A particle $P$ starts at the point $O$ and travels in a straight line. At time $t$ seconds after leaving $O$ the velocity of $P$ is v $m/s$, where $v = 0.75t^2 − 0.0625t^3$. Find
(i) the positive value of $t$ for which the acceleration is zero, [3]
(ii) the distance traveled by $P$ before it changes its direction of motion. [5]
I solved (i) and the answer is $t=8$ seconds.
For (ii) I integrated $v = 0.75t^2 − 0.0625t^3$, but stuck after that. Please help.

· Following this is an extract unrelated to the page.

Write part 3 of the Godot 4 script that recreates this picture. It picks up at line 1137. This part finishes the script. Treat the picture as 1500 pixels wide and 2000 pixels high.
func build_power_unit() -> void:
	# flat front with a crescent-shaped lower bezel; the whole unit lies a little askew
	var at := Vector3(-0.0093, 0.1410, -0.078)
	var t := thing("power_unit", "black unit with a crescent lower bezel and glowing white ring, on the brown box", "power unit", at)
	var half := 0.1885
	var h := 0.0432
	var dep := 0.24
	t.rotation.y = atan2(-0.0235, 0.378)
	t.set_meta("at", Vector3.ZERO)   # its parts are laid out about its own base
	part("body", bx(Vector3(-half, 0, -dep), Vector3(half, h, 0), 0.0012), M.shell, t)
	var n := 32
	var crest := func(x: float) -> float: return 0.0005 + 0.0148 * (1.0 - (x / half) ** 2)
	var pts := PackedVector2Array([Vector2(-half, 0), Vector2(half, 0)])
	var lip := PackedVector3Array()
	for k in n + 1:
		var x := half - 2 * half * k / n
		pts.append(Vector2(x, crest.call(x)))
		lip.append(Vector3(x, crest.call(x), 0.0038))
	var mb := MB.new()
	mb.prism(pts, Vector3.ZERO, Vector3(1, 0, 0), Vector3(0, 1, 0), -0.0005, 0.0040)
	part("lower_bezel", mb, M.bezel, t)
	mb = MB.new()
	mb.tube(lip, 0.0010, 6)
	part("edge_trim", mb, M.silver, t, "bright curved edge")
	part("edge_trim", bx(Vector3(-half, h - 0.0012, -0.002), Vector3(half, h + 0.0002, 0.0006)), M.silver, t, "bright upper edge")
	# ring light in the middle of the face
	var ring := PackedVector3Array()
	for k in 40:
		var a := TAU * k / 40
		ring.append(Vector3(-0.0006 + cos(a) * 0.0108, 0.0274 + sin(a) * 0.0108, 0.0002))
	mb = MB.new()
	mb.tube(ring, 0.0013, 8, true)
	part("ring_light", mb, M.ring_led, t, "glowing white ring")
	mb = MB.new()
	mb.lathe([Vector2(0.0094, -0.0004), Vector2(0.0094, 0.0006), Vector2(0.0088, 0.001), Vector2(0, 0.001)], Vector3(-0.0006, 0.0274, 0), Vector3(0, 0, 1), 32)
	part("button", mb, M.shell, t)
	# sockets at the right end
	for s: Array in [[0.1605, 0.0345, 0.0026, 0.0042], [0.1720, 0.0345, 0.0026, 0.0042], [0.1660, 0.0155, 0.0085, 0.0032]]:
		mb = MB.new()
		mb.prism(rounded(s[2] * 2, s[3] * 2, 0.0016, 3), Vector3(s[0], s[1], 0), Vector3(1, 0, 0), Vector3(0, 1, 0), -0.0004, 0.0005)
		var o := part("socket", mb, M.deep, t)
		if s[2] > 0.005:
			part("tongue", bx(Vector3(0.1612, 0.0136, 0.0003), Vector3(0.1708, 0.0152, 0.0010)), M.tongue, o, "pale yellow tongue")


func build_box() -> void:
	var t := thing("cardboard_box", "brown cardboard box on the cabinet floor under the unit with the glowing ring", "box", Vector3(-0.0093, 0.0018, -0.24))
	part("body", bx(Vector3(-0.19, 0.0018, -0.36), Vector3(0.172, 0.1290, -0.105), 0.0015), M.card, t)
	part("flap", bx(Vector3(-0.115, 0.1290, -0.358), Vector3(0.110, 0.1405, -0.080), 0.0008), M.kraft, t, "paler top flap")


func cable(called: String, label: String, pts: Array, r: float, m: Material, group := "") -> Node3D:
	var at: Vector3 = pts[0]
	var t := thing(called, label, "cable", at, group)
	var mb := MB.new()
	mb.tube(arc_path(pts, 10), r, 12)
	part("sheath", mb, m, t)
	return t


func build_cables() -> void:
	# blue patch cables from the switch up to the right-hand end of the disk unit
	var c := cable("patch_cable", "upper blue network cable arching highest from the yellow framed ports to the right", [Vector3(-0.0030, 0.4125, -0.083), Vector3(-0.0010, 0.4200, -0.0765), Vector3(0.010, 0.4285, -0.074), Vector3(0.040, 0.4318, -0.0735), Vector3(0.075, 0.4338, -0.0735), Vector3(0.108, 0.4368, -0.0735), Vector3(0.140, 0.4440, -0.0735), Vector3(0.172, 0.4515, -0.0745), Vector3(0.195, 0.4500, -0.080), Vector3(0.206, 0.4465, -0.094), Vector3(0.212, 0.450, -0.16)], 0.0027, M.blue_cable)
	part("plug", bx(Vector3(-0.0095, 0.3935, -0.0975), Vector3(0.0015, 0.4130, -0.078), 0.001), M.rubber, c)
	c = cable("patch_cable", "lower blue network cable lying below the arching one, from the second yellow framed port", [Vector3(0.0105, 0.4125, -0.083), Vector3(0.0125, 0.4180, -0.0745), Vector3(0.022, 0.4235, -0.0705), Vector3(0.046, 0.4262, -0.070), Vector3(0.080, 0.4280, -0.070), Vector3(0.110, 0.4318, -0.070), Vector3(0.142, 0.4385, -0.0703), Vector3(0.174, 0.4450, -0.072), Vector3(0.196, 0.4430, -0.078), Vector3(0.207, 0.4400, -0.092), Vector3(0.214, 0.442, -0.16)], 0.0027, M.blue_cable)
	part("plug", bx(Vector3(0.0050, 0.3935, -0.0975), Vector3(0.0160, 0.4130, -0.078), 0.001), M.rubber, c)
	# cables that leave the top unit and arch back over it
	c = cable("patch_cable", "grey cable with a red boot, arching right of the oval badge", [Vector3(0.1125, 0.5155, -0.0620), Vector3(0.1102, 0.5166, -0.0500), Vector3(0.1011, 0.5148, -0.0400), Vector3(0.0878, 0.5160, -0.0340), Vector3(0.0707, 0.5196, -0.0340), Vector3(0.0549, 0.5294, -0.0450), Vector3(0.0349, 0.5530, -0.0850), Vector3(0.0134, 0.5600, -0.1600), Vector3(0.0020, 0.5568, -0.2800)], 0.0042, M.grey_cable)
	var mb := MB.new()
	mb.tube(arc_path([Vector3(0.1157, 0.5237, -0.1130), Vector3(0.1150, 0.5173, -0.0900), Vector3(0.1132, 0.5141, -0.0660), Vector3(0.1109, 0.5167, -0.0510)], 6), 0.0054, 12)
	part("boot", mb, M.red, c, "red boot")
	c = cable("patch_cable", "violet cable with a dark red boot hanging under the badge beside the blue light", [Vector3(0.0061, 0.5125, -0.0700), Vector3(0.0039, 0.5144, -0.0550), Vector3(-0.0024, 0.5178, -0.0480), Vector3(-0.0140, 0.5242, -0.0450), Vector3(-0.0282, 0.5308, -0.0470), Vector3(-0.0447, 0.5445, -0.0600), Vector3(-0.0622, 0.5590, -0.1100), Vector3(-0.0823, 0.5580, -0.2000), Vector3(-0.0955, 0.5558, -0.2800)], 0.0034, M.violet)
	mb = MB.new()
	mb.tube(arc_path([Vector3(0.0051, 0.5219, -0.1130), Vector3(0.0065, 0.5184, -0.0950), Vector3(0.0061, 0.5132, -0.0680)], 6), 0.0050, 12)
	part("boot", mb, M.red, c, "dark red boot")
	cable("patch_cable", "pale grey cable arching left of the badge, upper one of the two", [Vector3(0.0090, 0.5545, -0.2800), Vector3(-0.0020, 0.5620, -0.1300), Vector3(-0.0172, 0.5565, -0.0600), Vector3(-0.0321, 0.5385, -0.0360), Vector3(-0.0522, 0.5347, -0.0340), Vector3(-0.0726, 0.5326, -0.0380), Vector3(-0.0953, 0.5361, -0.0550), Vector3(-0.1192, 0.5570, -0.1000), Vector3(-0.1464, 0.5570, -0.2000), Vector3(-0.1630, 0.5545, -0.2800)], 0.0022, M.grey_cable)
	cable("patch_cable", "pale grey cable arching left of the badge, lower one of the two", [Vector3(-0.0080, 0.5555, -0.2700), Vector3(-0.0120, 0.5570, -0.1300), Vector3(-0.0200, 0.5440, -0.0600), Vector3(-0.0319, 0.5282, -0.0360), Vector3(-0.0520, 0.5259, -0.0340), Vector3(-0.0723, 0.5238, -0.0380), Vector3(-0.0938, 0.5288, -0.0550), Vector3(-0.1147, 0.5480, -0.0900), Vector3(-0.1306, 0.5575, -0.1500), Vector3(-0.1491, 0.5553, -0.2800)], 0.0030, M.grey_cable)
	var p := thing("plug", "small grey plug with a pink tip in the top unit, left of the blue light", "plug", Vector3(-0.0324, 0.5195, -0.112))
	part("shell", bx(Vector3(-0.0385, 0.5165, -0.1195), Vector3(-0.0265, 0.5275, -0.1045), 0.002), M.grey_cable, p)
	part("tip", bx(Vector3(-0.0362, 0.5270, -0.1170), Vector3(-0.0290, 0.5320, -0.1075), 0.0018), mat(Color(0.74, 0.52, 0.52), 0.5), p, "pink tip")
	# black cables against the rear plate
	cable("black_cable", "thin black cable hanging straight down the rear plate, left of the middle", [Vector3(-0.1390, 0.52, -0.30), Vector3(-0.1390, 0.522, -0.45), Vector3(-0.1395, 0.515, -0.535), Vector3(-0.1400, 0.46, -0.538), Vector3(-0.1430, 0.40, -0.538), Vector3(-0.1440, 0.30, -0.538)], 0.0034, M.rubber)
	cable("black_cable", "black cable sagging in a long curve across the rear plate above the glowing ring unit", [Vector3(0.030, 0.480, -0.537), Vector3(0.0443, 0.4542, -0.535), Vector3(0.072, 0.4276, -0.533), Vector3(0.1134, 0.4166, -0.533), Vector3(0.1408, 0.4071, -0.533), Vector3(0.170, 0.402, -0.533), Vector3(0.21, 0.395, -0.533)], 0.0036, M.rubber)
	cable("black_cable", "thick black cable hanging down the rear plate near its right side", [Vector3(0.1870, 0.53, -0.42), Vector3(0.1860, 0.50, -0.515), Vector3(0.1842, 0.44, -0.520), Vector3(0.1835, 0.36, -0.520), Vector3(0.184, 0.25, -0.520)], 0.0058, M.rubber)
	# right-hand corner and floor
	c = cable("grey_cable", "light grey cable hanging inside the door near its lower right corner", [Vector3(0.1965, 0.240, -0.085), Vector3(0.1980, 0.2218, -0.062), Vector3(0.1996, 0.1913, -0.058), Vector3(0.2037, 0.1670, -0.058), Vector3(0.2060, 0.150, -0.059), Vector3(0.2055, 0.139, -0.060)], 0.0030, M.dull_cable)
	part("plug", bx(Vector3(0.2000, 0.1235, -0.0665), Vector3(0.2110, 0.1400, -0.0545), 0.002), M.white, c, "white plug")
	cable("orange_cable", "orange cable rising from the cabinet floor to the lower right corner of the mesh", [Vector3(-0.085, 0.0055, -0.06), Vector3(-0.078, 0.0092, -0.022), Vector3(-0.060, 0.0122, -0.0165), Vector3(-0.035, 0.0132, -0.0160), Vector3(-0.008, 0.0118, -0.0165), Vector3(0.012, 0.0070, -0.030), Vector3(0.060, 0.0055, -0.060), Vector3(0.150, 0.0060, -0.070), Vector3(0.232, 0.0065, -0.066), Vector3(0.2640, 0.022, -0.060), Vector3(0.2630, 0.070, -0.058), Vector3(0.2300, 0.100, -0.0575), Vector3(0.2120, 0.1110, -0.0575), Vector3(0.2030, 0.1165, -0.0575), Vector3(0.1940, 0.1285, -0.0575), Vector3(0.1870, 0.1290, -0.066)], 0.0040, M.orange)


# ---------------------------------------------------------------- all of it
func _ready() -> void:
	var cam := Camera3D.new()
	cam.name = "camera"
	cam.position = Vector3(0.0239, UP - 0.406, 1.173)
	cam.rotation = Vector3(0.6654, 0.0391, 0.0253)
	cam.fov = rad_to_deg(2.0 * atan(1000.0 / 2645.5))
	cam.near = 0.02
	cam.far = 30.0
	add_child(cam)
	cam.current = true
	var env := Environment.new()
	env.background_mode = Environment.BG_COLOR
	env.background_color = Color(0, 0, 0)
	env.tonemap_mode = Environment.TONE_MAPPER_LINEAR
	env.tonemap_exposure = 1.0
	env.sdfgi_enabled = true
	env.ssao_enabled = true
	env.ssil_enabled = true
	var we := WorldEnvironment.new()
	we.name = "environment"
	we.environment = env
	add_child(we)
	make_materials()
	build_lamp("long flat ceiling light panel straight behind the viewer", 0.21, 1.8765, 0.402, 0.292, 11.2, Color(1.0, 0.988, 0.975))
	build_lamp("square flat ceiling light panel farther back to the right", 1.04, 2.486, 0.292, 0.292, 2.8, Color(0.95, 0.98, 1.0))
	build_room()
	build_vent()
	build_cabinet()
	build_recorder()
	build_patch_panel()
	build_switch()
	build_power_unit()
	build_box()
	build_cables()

You are right for (i), now for (ii), you want to know when P changes it direction of motion, i.e. when $v$ is negative. So you just got to solve : $$v(t) < 0 \iff (t>0 \text{ and } \frac{v(t)}{t} < 0) \text{ or } (t<0 \text{ and } \frac{v(t)}{t} > 0) $$
This is factoring by a root of the $v$ polynomial. Here, clearly $0$ is a root so you can factor $v$ by $t-0=t$.
Clearly, $t < 0$ isn't relevant, so you just got to solve : $$0.75t - 0.0625t^2 < 0$$ Which is a $2$nd degree.
More generally, when you got such a problem, try to factor your polynomial, until you can get every single root of it, and then just find the sign of it.